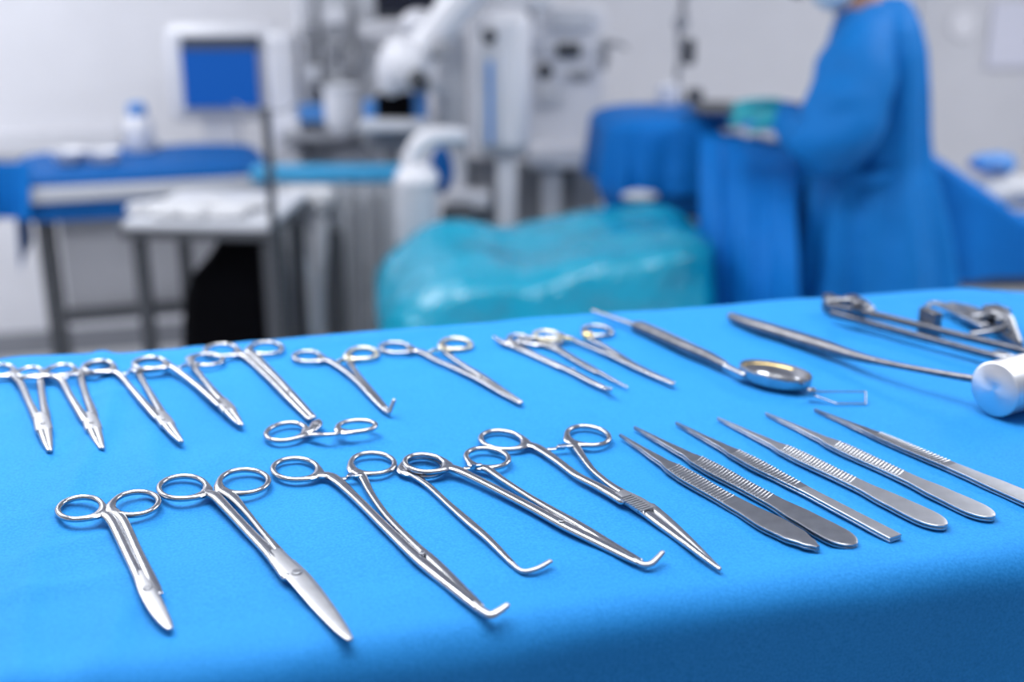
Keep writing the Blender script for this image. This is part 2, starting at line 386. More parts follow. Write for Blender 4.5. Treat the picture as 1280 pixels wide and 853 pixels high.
t = inst('right_angle_clamp', 690, 645, 'long hook-tipped clamp whose left ring lies over the single-ring shank', 'clamp')
half(t, (531, 579.5, 58), [(560, 584, 6, 3.4), (573, 588, 6, 3.6, 5), (593, 598, 5, 4, 4.4), (632, 618, 5, 4, 3.4), (672, 639, 5.4, 4.2, 3), (705, 657, 6, 4.4, 2.8), (741, 675, 5.8, 4.4, 2.8), (780, 695, 4.6, 4, 2.6), (800, 704.5, 3.8, 3.2, 2.6)], z=.0052)
half(t, (609, 572.5, 61), [(599, 583, 6, 3.4), (611, 588, 4.6, 3.4, 3.6), (631, 602, 3.8, 3.4, 3.4), (659, 620, 3.8, 3.4, 3), (686, 636, 4.4, 3.8, 2.8), (725, 658, 5, 4, 2.8), (770, 685, 4.4, 3.6, 2.6), (800, 702, 3.4, 3, 2.6)], z=.0034)
bar(t, 'jaw', [(793, 701, 4.2, 3.6, 2.6), (805, 706.5, 4, 3.4, 2.8), (814, 705, 3.8, 3.2, 3.4), (821, 699, 3.4, 2.8, 4.6), (828, 691, 3, 2.4, 6)], SATIN, k=8, label='satin hooked jaw tip')
ratchet(t, (581, 585), (601, 583), .0048)
screw(t, 702, 652, .005, .0022)

t = inst('needle_holder', 795, 627, 'large straight needle holder next to the forceps, with ribbed box joint', 'needle holder')
half(t, (627.5, 550.5, 61), [(656, 556, 6, 3.6), (672, 560, 6, 3.6, 2.4), (697, 577, 5, 4, 2.6), (721, 595, 5, 4, 2.8), (750, 610, 5.4, 4.2, 3), (780, 627, 6.6, 4.4, 3)])
half(t, (735, 545, 60), [(715, 553, 6, 3.4), (721, 561, 5, 3.6, 2.4), (738, 585, 3.8, 3.6, 2.6), (752, 598, 3.8, 3.6, 2.6), (765, 608, 4, 3.8, 2.8), (788, 622, 5.4, 4, 3)])
o = bar(t, 'box_joint', [(774, 618, 10, 4.6, 3.0), (795, 629, 11.5, 5, 3.1), (812, 640, 11.4, 5, 3.1)], SATIN, p=5, k=2, cap=.2, label='finely ribbed satin box joint')
bm = BM()
A = tb(781, 621, .0058); B = tb(808, 637, .0058); d = B-A
for k in range(9): box(bm, A+d*(k/8), (.0009, .0098, .0006), math.atan2(d.y, d.x))
q = obj('joint_ribs', bm, SATIN, t)
bar(t, 'jaw', [(803, 638, 7, 4.6, 3), (825, 655, 6.6, 4.4, 3), (860, 682, 4.8, 3.8, 2.8), (888, 704, 3, 3, 2.4), (899, 712, 2.0, 2.2, 2.2)], STEEL, k=4)
bar(t, 'jaw', [(813, 634, 7, 4.6, 3), (833, 650, 6.2, 4.2, 3), (865, 679, 4.4, 3.6, 2.8), (890, 703, 2.8, 2.8, 2.4), (900, 711, 1.8, 2.2, 2.2)], GRIP, k=4)
ratchet(t, (685, 561), (717, 559))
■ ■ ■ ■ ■
## Problem details:
Transcribe the opening line of the listing above, please, and every line after it through the line with "screw(t, 702, 652, .005, .0022)", word for word, without pictures.

## The response:
Keep writing the Blender script for this image. This is part 2, starting at line 386. More parts follow. Write for Blender 4.5. Treat the picture as 1280 pixels wide and 853 pixels high.
t = inst('right_angle_clamp', 690, 645, 'long hook-tipped clamp whose left ring lies over the single-ring shank', 'clamp')
half(t, (531, 579.5, 58), [(560, 584, 6, 3.4), (573, 588, 6, 3.6, 5), (593, 598, 5, 4, 4.4), (632, 618, 5, 4, 3.4), (672, 639, 5.4, 4.2, 3), (705, 657, 6, 4.4, 2.8), (741, 675, 5.8, 4.4, 2.8), (780, 695, 4.6, 4, 2.6), (800, 704.5, 3.8, 3.2, 2.6)], z=.0052)
half(t, (609, 572.5, 61), [(599, 583, 6, 3.4), (611, 588, 4.6, 3.4, 3.6), (631, 602, 3.8, 3.4, 3.4), (659, 620, 3.8, 3.4, 3), (686, 636, 4.4, 3.8, 2.8), (725, 658, 5, 4, 2.8), (770, 685, 4.4, 3.6, 2.6), (800, 702, 3.4, 3, 2.6)], z=.0034)
bar(t, 'jaw', [(793, 701, 4.2, 3.6, 2.6), (805, 706.5, 4, 3.4, 2.8), (814, 705, 3.8, 3.2, 3.4), (821, 699, 3.4, 2.8, 4.6), (828, 691, 3, 2.4, 6)], SATIN, k=8, label='satin hooked jaw tip')
ratchet(t, (581, 585), (601, 583), .0048)
screw(t, 702, 652, .005, .0022)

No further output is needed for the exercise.